Answer :
The market entry game has two Nash equilibria: (Out, Fight) and (In, Accommodate). The subgame perfect equilibrium refines this to (In, Accommodate). The latter ensures optimal strategies for every subgame.
Nash Equilibria and Subgame Perfect Equilibria in the Market Entry Game
In this market entry game, we can identify the following outcomes based on the decisions of the entrant and the incumbent.
Nash Equilibria
The game has two pure Nash equilibria:
- (Out, Fight): In this equilibrium, the entrant decides not to enter the market (Out), and the incumbent plans to fight if the entrant enters. Given the incumbent's strategy to fight, the entrant's best response is not to enter.
- (In, Accommodate): In this equilibrium, the entrant decides to enter the market (In), and the incumbent accommodates the entry. Given that the incumbent chooses to accommodate, the entrant's best response is to enter.
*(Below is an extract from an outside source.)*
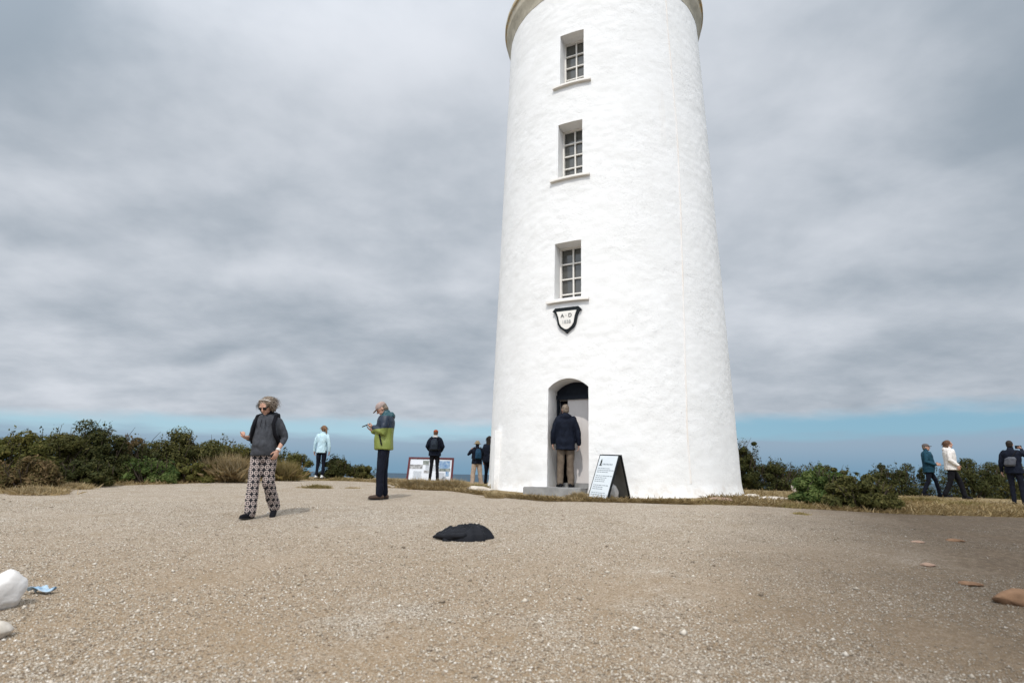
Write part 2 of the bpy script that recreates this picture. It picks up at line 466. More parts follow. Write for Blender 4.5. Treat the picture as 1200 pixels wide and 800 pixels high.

Subgame Perfect Equilibria
A subgame perfect equilibrium (SPE) refines the Nash equilibrium by ensuring that players' strategies form a Nash equilibrium in every subgame of the original game. In this scenario, the subgame perfect equilibrium is:
- (In, Accommodate): If the entrant enters, the incumbent's best response is to accommodate. Knowing that the incumbent will accommodate, the entrant’s best move is to enter the market.
The Nash equilibrium (Out, Fight) is not a subgame perfect equilibrium because, given the history where the entrant enters, the incumbent's optimal strategy would be to accommodate rather than fight.